The West Bank town of El Bireh recently named its town square in honour of a Muslim Palestinian terrorist who slaughtered 38 Jewish civilians in Israel, including 13 children. The ceremony was scheduled to coincide with the arrival in the region of Joe Biden, the US Vice-President. Neither he nor US Foreign Secretary Hillary Clinton had any comment on the suitability of this event. This silence is scarcely surprising since many public facilities such as streets, schools and sports tournaments in the West Bank are named in honour of Muslim Palestinian mass-murderers – accompanied by thunderous silence on the part of the US and the rest of the international community that bankrolls the West Bank regime of Mahmud Abbas.

The event thus passed without comment by the visiting US dignitaries.

However, both Joe Biden (read the Telegraph and Guardian on the subject) and Hillary Clinton have been scathing in their condemnation of Israel’s decision to build a number of apartments for Jews, sparking a diplomatic crisis between Israel and the US.

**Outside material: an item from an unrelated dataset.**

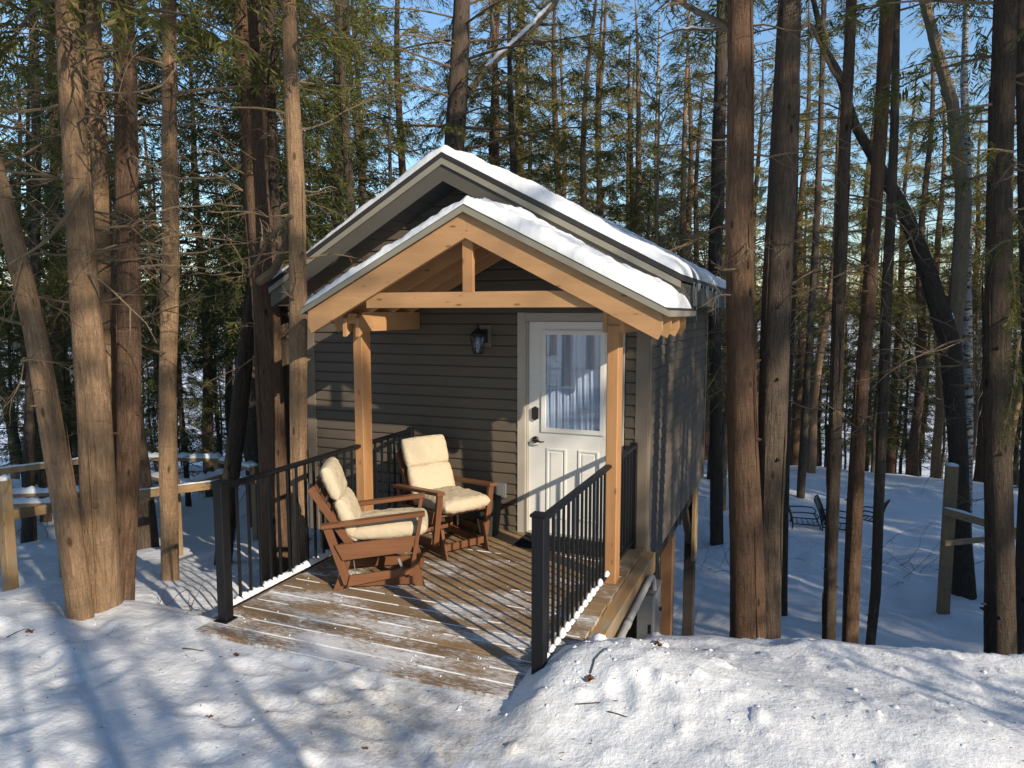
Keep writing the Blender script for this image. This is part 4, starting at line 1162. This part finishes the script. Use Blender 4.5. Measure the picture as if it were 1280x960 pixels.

Some analysts regard this imbalance in responses as both revealing and cathartic – finally Israel understands what it is dealing with in the latest US administration. There is no longer any need for Israel to pretend that it has an honest and impartial broker in Washington.

Barry Rubin offers a refreshingly straightforward insight into what the US administration actually wants and believes in when it comes to Middle East policy.

So too does Daniel Pipes.

Half a world away, meantime, Sweden’s third-largest city, Malmö, continues to witness the exodus of Jews as extremist mayor Ilmar Reepalu continues to encourage Islamist aggression against the city’s Jewish residents. Mayor Reepalu maintains that if Jews “choose” to flee Malmö that is their business, and goes on to note that it is quite understandable that Swedish Muslims hate Swedish Jews owing to events in the Middle East.

At least Reepalu is not alone in his views. Yesterday Egypt announced that it would ban the public rededication of a refurbished Cairo synagogue. Egypt’s few remaining Jews are to be penalised for allegations of “aggression by Israeli authorities against Muslim sanctuaries” in Israel. Reepalu must be feeling that he is being vindicated where it really matters.

Public facilities dedicated in honour of Muslim mass-murderers by what the US and the EU insist are Israel’s “partner for peace”. Jews penalised for protecting their lives with fences where the fences do most good. Jews banned from celebrating the rededication of a synagogue in Egypt. Jews chased out of Swedish cities by Islamist extremists. And Jews excoriated by the US for building apartments.

The politics of topsy-turvy priorities is getting very confusing. Yet at the same time increasingly clear.